- [Written problem]:
All lines in the data bearing the string "runs" should be identified and copied.

- [Data provided]:
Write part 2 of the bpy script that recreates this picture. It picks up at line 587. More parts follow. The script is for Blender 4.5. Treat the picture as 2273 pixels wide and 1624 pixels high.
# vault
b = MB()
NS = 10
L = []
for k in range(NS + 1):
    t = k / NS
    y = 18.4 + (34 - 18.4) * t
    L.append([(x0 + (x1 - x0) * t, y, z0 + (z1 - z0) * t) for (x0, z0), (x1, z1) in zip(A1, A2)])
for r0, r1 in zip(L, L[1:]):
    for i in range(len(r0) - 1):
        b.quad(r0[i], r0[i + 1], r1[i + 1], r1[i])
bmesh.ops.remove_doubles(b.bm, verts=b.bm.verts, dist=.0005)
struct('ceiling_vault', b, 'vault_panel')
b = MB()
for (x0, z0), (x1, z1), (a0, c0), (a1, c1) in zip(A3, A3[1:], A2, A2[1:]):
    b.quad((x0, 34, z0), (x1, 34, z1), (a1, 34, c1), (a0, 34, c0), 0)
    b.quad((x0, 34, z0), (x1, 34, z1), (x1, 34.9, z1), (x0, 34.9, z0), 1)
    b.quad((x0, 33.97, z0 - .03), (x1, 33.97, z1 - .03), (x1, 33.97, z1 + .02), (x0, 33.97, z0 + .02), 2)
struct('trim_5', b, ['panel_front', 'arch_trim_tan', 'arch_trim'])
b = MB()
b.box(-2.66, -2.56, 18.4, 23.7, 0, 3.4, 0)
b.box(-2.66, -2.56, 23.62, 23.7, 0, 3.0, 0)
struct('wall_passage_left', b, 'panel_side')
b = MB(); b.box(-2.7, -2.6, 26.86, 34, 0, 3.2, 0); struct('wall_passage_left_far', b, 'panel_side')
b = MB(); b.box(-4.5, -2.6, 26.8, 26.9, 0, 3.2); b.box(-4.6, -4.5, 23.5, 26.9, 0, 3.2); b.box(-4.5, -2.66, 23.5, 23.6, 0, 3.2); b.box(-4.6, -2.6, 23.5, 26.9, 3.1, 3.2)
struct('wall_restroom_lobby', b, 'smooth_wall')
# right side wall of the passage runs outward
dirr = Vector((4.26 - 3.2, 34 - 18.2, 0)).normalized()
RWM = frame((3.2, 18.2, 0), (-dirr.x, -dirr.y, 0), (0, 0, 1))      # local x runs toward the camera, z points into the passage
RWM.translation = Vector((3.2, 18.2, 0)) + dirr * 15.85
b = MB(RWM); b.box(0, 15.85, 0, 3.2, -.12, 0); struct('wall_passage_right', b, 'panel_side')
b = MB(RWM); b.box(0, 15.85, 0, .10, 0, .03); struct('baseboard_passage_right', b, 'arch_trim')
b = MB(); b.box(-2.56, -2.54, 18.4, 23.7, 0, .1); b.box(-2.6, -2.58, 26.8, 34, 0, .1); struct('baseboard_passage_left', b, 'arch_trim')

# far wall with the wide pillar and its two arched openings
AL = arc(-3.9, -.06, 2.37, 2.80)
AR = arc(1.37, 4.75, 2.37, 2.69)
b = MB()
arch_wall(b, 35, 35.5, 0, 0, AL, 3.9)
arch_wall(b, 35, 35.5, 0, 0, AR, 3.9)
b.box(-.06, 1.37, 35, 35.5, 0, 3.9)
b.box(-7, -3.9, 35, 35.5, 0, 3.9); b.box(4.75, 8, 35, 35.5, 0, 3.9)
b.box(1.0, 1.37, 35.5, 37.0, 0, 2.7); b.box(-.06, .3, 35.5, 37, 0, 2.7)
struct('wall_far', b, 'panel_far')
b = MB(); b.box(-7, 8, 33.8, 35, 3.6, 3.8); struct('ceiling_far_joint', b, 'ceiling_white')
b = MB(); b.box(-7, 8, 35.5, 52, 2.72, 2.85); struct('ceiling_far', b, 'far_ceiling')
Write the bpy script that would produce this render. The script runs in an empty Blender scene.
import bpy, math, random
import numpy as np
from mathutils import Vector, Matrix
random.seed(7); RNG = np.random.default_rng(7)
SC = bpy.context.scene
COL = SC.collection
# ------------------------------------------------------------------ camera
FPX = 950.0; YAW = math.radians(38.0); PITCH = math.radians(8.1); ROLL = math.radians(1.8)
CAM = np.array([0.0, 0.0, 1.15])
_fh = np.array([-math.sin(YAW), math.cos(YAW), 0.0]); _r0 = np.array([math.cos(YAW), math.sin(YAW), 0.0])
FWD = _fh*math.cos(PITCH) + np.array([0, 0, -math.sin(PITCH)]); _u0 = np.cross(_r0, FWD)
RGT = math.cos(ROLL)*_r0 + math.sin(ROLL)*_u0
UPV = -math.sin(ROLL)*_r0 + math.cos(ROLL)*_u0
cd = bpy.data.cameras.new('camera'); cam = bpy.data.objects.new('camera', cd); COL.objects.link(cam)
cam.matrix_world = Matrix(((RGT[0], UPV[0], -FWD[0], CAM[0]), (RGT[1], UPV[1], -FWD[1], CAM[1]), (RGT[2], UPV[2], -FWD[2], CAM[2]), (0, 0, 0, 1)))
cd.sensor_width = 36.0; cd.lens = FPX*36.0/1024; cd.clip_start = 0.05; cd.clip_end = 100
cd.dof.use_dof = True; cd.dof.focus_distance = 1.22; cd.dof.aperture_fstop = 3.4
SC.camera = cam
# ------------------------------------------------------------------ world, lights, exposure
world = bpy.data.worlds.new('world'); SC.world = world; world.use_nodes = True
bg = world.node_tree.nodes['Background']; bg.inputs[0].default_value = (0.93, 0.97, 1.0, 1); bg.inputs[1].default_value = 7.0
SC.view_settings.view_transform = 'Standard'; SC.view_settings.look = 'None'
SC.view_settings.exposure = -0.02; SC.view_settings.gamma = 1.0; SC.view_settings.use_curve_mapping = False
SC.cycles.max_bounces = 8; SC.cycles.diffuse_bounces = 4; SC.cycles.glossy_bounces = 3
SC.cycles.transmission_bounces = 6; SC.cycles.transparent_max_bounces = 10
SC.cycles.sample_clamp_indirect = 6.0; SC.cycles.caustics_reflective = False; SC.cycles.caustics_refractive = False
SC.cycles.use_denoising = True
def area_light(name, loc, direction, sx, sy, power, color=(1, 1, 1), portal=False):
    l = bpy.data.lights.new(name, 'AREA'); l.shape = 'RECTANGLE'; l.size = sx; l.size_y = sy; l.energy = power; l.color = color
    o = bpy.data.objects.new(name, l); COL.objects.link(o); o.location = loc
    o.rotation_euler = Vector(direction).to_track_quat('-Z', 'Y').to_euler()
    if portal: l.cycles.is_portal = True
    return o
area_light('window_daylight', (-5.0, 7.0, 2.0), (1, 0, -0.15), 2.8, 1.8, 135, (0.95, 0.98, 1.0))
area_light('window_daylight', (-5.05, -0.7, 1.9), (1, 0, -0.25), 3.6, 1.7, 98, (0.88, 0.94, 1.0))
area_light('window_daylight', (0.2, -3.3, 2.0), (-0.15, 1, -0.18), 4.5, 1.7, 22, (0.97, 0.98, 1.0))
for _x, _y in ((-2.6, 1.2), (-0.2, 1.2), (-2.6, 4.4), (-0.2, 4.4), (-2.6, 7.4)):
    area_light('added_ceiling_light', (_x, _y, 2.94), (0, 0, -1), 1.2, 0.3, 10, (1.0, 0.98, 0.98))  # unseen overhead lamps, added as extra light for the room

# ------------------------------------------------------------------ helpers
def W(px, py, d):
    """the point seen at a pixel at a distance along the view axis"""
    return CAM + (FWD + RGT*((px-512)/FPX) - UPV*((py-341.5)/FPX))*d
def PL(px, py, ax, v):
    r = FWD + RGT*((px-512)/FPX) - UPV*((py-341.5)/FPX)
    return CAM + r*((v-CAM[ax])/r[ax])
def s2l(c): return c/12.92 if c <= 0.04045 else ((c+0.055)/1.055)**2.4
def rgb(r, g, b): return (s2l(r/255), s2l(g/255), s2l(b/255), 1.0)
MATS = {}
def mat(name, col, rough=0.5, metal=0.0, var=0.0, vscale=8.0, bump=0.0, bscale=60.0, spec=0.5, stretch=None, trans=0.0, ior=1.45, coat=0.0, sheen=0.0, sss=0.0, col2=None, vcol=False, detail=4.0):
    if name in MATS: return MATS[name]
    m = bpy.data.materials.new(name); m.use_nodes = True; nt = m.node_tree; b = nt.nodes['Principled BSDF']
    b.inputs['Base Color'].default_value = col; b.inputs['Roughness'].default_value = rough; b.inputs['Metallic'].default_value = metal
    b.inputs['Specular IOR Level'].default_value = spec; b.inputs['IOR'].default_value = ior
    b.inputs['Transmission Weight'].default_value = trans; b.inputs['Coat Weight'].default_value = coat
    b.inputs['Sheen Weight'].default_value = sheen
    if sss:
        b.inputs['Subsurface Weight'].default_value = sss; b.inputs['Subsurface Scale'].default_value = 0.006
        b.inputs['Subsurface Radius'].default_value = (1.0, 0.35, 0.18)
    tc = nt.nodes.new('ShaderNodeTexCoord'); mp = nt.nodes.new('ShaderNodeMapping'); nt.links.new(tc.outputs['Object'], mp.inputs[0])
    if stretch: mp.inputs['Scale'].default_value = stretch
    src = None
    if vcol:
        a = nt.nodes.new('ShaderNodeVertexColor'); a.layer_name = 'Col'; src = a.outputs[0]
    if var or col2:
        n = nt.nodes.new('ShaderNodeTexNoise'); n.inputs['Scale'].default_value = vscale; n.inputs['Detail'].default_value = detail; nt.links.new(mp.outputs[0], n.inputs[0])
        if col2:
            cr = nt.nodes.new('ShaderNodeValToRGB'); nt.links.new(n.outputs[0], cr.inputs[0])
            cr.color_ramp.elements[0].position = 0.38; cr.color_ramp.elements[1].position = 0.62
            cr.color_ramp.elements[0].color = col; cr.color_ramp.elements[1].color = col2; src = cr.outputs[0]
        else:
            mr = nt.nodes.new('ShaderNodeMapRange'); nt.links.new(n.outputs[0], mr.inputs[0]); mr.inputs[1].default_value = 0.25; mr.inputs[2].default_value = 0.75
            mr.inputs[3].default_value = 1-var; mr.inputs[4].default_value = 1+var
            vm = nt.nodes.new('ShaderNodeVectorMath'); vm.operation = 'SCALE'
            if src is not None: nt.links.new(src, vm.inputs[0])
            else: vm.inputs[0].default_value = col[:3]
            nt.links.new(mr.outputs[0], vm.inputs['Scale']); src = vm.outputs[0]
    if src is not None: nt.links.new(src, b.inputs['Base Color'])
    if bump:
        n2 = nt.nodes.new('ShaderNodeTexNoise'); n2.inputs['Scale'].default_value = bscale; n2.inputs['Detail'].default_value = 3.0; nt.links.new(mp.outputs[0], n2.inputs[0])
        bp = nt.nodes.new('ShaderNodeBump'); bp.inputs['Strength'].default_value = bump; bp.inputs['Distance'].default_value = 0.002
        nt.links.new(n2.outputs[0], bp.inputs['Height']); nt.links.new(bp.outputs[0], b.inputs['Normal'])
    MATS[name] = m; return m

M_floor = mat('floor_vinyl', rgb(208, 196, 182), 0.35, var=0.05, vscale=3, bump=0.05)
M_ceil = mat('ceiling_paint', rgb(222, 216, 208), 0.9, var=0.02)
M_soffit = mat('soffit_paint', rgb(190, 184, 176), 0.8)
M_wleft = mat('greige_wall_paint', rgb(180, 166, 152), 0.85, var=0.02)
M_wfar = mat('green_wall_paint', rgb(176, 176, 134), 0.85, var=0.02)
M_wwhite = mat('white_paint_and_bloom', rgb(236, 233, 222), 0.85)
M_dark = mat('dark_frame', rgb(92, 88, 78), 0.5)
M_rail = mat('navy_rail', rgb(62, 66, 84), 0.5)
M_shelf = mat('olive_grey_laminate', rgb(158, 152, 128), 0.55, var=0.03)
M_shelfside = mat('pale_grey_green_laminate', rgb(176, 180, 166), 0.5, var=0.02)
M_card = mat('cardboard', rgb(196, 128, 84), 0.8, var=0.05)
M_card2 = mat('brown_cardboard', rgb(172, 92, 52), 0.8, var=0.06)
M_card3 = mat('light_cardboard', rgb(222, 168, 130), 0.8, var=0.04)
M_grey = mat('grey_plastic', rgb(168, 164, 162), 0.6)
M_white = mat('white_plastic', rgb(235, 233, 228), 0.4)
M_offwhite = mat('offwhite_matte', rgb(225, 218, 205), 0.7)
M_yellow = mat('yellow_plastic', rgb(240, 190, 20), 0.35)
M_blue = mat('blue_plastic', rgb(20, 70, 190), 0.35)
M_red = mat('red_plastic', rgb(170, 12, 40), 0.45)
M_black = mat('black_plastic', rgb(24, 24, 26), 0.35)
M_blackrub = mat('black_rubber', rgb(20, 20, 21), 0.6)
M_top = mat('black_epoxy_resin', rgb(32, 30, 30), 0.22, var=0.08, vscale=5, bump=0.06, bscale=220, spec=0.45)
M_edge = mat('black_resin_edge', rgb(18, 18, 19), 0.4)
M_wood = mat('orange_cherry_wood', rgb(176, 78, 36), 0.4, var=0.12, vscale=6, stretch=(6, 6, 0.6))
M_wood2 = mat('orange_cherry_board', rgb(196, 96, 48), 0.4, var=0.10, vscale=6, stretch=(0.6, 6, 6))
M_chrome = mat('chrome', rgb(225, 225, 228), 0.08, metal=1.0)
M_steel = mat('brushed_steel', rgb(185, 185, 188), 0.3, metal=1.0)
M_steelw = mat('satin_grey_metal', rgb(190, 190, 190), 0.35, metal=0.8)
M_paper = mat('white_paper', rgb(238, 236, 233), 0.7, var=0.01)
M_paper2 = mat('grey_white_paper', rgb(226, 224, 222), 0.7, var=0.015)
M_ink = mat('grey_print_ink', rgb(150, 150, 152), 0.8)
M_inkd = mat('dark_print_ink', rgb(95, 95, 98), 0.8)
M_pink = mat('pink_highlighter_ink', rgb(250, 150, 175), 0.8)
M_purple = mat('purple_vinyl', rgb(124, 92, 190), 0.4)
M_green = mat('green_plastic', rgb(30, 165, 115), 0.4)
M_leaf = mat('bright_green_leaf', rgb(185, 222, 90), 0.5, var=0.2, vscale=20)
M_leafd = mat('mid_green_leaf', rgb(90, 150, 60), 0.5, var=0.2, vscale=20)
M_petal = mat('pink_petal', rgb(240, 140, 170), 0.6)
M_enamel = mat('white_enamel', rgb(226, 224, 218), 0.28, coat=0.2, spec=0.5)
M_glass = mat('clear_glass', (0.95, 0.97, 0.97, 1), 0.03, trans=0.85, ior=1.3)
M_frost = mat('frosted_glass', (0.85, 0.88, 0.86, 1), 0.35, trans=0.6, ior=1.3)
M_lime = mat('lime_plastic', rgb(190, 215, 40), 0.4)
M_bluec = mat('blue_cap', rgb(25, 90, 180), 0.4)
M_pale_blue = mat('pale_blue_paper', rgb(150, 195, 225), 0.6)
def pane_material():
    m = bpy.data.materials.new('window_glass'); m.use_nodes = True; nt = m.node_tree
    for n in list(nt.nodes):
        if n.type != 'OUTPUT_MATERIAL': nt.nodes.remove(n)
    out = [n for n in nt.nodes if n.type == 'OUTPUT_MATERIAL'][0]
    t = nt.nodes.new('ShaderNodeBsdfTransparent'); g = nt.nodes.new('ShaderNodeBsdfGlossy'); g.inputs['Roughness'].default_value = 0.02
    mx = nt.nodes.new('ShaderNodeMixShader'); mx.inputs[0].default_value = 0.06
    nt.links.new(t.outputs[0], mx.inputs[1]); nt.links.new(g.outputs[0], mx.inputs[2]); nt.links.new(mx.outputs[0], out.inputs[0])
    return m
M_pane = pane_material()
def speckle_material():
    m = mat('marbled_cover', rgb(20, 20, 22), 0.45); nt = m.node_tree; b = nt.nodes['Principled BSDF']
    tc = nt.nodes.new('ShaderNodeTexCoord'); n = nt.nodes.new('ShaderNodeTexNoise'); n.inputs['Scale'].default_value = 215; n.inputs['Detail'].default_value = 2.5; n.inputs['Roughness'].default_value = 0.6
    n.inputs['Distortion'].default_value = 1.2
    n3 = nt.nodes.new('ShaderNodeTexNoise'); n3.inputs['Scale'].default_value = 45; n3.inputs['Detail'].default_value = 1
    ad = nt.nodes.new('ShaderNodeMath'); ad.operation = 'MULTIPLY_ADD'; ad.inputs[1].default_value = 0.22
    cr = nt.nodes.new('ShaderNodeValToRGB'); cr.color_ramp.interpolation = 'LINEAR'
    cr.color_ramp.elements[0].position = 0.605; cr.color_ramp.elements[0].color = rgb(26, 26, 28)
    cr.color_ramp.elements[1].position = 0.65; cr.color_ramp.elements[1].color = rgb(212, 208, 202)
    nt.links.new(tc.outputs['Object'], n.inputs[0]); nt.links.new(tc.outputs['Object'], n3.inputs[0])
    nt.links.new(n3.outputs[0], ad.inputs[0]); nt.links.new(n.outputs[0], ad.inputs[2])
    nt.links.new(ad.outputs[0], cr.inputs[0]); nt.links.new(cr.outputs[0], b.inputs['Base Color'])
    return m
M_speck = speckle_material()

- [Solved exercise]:
# right side wall of the passage runs outward
RWM = frame((3.2, 18.2, 0), (-dirr.x, -dirr.y, 0), (0, 0, 1))      # local x runs toward the camera, z points into the passage
Write the bpy script that would produce this render. The script runs in an empty Blender scene.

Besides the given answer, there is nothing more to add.